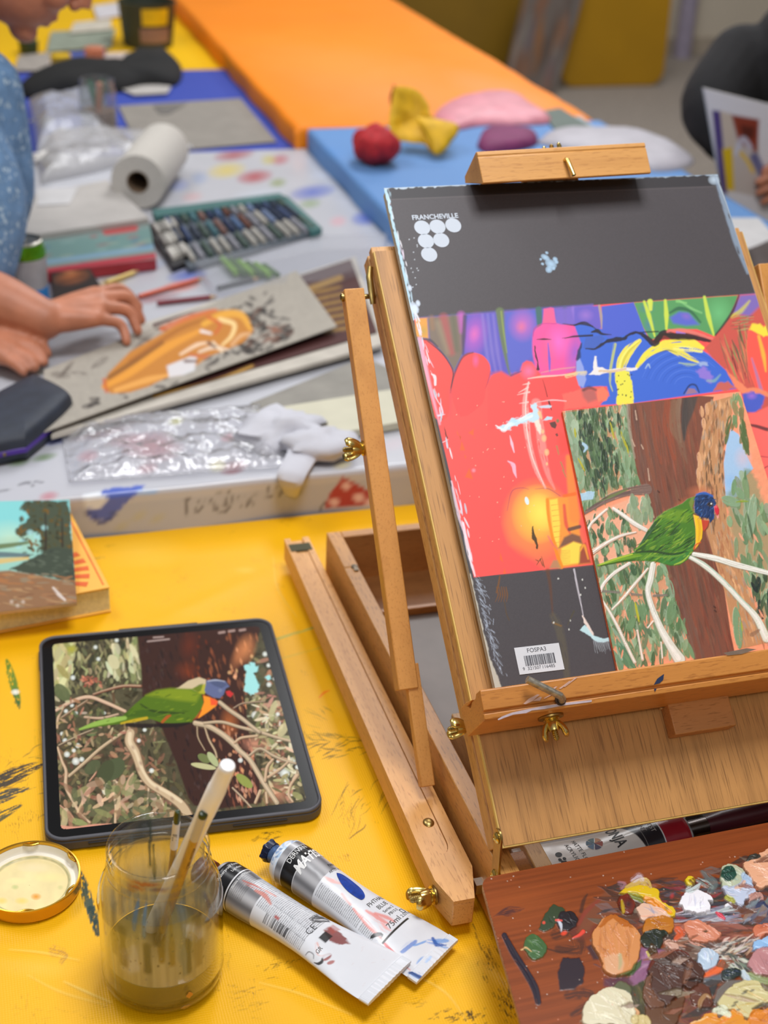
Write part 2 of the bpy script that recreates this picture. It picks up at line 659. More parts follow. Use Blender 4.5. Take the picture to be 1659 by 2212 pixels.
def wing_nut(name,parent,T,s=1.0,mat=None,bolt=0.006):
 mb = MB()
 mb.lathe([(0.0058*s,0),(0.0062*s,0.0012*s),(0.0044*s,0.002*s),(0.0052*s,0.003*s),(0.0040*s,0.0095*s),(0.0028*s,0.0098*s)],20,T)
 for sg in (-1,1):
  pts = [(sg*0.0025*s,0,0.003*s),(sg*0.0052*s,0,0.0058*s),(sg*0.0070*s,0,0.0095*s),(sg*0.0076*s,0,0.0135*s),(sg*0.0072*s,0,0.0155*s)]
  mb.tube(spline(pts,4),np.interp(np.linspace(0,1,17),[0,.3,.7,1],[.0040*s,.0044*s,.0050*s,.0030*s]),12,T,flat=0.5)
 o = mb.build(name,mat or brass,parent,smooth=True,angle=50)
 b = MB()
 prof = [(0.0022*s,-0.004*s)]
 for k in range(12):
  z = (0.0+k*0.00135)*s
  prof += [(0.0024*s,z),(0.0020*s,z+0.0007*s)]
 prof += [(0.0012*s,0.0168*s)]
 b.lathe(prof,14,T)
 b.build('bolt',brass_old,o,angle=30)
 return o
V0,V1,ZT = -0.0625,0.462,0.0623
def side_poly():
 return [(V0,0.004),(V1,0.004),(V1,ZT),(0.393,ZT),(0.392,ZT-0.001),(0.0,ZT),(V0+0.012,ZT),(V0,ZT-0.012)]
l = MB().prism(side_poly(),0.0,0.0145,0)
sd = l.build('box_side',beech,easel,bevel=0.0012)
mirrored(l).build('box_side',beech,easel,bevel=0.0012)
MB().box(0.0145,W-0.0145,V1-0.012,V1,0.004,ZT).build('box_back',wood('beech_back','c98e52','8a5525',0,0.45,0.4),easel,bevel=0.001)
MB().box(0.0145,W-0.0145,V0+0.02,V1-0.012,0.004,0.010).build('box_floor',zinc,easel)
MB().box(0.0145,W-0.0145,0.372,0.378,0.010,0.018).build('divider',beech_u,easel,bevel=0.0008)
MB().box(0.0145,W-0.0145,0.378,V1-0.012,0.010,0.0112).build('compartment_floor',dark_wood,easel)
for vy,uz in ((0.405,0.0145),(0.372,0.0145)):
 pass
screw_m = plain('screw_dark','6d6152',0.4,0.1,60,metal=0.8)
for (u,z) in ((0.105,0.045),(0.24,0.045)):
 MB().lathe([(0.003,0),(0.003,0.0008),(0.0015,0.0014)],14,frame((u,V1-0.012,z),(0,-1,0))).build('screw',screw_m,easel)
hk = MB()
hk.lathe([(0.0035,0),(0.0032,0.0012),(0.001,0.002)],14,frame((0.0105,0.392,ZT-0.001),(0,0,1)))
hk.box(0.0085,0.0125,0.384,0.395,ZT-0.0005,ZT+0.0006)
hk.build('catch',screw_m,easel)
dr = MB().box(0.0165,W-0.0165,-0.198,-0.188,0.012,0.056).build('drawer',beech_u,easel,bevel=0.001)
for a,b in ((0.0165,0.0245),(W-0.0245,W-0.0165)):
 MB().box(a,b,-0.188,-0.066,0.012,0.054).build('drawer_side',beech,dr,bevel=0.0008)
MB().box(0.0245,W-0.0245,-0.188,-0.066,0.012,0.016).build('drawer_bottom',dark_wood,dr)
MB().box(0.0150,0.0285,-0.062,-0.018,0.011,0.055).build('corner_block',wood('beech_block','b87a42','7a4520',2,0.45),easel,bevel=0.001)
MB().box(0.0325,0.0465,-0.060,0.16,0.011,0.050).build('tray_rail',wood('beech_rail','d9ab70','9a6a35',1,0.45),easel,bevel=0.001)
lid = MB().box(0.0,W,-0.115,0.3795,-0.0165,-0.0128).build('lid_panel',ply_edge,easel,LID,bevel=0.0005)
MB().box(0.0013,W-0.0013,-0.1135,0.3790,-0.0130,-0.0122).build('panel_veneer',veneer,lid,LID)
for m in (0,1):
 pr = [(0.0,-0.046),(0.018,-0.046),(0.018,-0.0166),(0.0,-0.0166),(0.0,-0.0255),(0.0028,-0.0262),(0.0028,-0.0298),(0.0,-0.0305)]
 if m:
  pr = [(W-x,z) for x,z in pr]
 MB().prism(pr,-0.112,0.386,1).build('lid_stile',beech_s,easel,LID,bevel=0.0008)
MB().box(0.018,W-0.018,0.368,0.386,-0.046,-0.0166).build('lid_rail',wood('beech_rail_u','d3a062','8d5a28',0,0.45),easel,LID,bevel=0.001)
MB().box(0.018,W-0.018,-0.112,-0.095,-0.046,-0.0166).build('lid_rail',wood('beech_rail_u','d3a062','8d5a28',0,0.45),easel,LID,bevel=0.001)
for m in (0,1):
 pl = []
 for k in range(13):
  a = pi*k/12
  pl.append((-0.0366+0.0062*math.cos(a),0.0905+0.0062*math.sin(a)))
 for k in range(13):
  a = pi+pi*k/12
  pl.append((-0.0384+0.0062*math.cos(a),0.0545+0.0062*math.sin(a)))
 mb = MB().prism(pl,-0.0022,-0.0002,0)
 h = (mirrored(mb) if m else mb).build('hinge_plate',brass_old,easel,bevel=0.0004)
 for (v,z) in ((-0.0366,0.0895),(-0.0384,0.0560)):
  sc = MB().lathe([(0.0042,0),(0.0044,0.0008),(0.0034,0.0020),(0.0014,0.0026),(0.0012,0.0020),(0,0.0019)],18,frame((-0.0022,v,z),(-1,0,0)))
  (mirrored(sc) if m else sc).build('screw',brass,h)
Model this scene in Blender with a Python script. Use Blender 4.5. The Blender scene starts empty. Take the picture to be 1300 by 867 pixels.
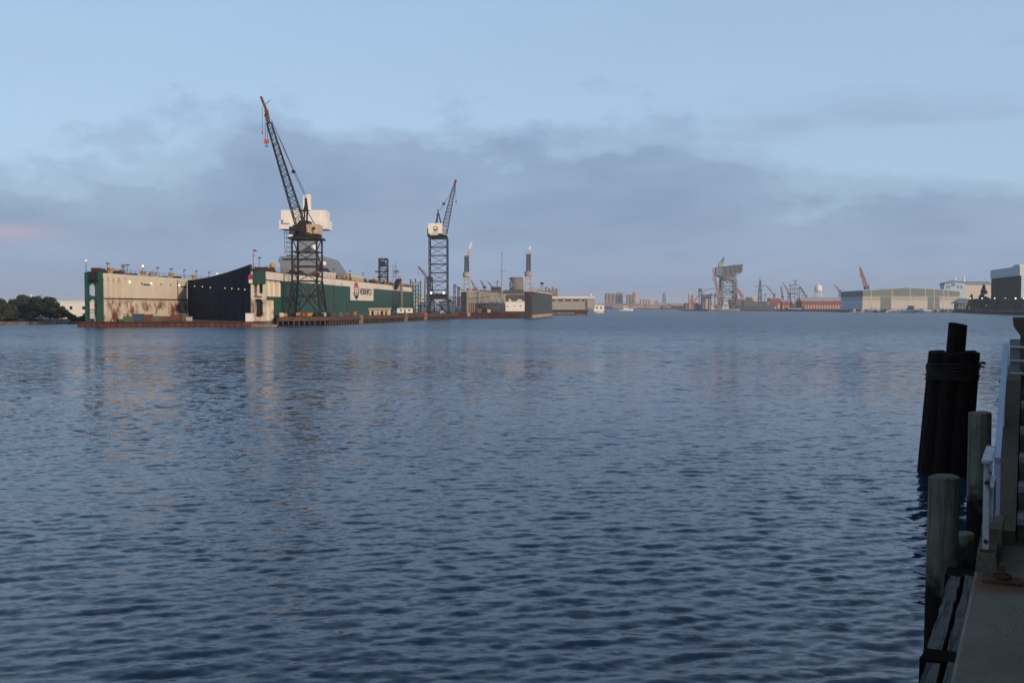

---+---

Leave out the pictures and output the rest of the material exactly as written.

Write part 2 of the bpy script that recreates this picture. It picks up at line 659. More parts follow. Use Blender 4.5. Take the picture to be 1659 by 2212 pixels.
def wing_nut(name,parent,T,s=1.0,mat=None,bolt=0.006):
 mb = MB()
 mb.lathe([(0.0058*s,0),(0.0062*s,0.0012*s),(0.0044*s,0.002*s),(0.0052*s,0.003*s),(0.0040*s,0.0095*s),(0.0028*s,0.0098*s)],20,T)
 for sg in (-1,1):
  pts = [(sg*0.0025*s,0,0.003*s),(sg*0.0052*s,0,0.0058*s),(sg*0.0070*s,0,0.0095*s),(sg*0.0076*s,0,0.0135*s),(sg*0.0072*s,0,0.0155*s)]
  mb.tube(spline(pts,4),np.interp(np.linspace(0,1,17),[0,.3,.7,1],[.0040*s,.0044*s,.0050*s,.0030*s]),12,T,flat=0.5)
 o = mb.build(name,mat or brass,parent,smooth=True,angle=50)
 b = MB()
 prof = [(0.0022*s,-0.004*s)]
 for k in range(12):
  z = (0.0+k*0.00135)*s
  prof += [(0.0024*s,z),(0.0020*s,z+0.0007*s)]
 prof += [(0.0012*s,0.0168*s)]
 b.lathe(prof,14,T)
 b.build('bolt',brass_old,o,angle=30)
 return o
V0,V1,ZT = -0.0625,0.462,0.0623
def side_poly():
 return [(V0,0.004),(V1,0.004),(V1,ZT),(0.393,ZT),(0.392,ZT-0.001),(0.0,ZT),(V0+0.012,ZT),(V0,ZT-0.012)]
l = MB().prism(side_poly(),0.0,0.0145,0)
sd = l.build('box_side',beech,easel,bevel=0.0012)
mirrored(l).build('box_side',beech,easel,bevel=0.0012)
MB().box(0.0145,W-0.0145,V1-0.012,V1,0.004,ZT).build('box_back',wood('beech_back','c98e52','8a5525',0,0.45,0.4),easel,bevel=0.001)
MB().box(0.0145,W-0.0145,V0+0.02,V1-0.012,0.004,0.010).build('box_floor',zinc,easel)
MB().box(0.0145,W-0.0145,0.372,0.378,0.010,0.018).build('divider',beech_u,easel,bevel=0.0008)
MB().box(0.0145,W-0.0145,0.378,V1-0.012,0.010,0.0112).build('compartment_floor',dark_wood,easel)
for vy,uz in ((0.405,0.0145),(0.372,0.0145)):
 pass
screw_m = plain('screw_dark','6d6152',0.4,0.1,60,metal=0.8)
for (u,z) in ((0.105,0.045),(0.24,0.045)):
 MB().lathe([(0.003,0),(0.003,0.0008),(0.0015,0.0014)],14,frame((u,V1-0.012,z),(0,-1,0))).build('screw',screw_m,easel)
hk = MB()
hk.lathe([(0.0035,0),(0.0032,0.0012),(0.001,0.002)],14,frame((0.0105,0.392,ZT-0.001),(0,0,1)))
hk.box(0.0085,0.0125,0.384,0.395,ZT-0.0005,ZT+0.0006)
hk.build('catch',screw_m,easel)
dr = MB().box(0.0165,W-0.0165,-0.198,-0.188,0.012,0.056).build('drawer',beech_u,easel,bevel=0.001)
for a,b in ((0.0165,0.0245),(W-0.0245,W-0.0165)):
 MB().box(a,b,-0.188,-0.066,0.012,0.054).build('drawer_side',beech,dr,bevel=0.0008)
MB().box(0.0245,W-0.0245,-0.188,-0.066,0.012,0.016).build('drawer_bottom',dark_wood,dr)
MB().box(0.0150,0.0285,-0.062,-0.018,0.011,0.055).build('corner_block',wood('beech_block','b87a42','7a4520',2,0.45),easel,bevel=0.001)
MB().box(0.0325,0.0465,-0.060,0.16,0.011,0.050).build('tray_rail',wood('beech_rail','d9ab70','9a6a35',1,0.45),easel,bevel=0.001)
lid = MB().box(0.0,W,-0.115,0.3795,-0.0165,-0.0128).build('lid_panel',ply_edge,easel,LID,bevel=0.0005)
MB().box(0.0013,W-0.0013,-0.1135,0.3790,-0.0130,-0.0122).build('panel_veneer',veneer,lid,LID)
for m in (0,1):
 pr = [(0.0,-0.046),(0.018,-0.046),(0.018,-0.0166),(0.0,-0.0166),(0.0,-0.0255),(0.0028,-0.0262),(0.0028,-0.0298),(0.0,-0.0305)]
 if m:
  pr = [(W-x,z) for x,z in pr]
 MB().prism(pr,-0.112,0.386,1).build('lid_stile',beech_s,easel,LID,bevel=0.0008)
MB().box(0.018,W-0.018,0.368,0.386,-0.046,-0.0166).build('lid_rail',wood('beech_rail_u','d3a062','8d5a28',0,0.45),easel,LID,bevel=0.001)
MB().box(0.018,W-0.018,-0.112,-0.095,-0.046,-0.0166).build('lid_rail',wood('beech_rail_u','d3a062','8d5a28',0,0.45),easel,LID,bevel=0.001)
for m in (0,1):
 pl = []
 for k in range(13):
  a = pi*k/12
  pl.append((-0.0366+0.0062*math.cos(a),0.0905+0.0062*math.sin(a)))
 for k in range(13):
  a = pi+pi*k/12
  pl.append((-0.0384+0.0062*math.cos(a),0.0545+0.0062*math.sin(a)))
 mb = MB().prism(pl,-0.0022,-0.0002,0)
 h = (mirrored(mb) if m else mb).build('hinge_plate',brass_old,easel,bevel=0.0004)
 for (v,z) in ((-0.0366,0.0895),(-0.0384,0.0560)):
  sc = MB().lathe([(0.0042,0),(0.0044,0.0008),(0.0034,0.0020),(0.0014,0.0026),(0.0012,0.0020),(0,0.0019)],18,frame((-0.0022,v,z),(-1,0,0)))
  (mirrored(sc) if m else sc).build('screw',brass,h)
Model this scene in Blender with a Python script. Use Blender 4.5. The Blender scene starts empty. Take the picture to be 1300 by 867 pixels.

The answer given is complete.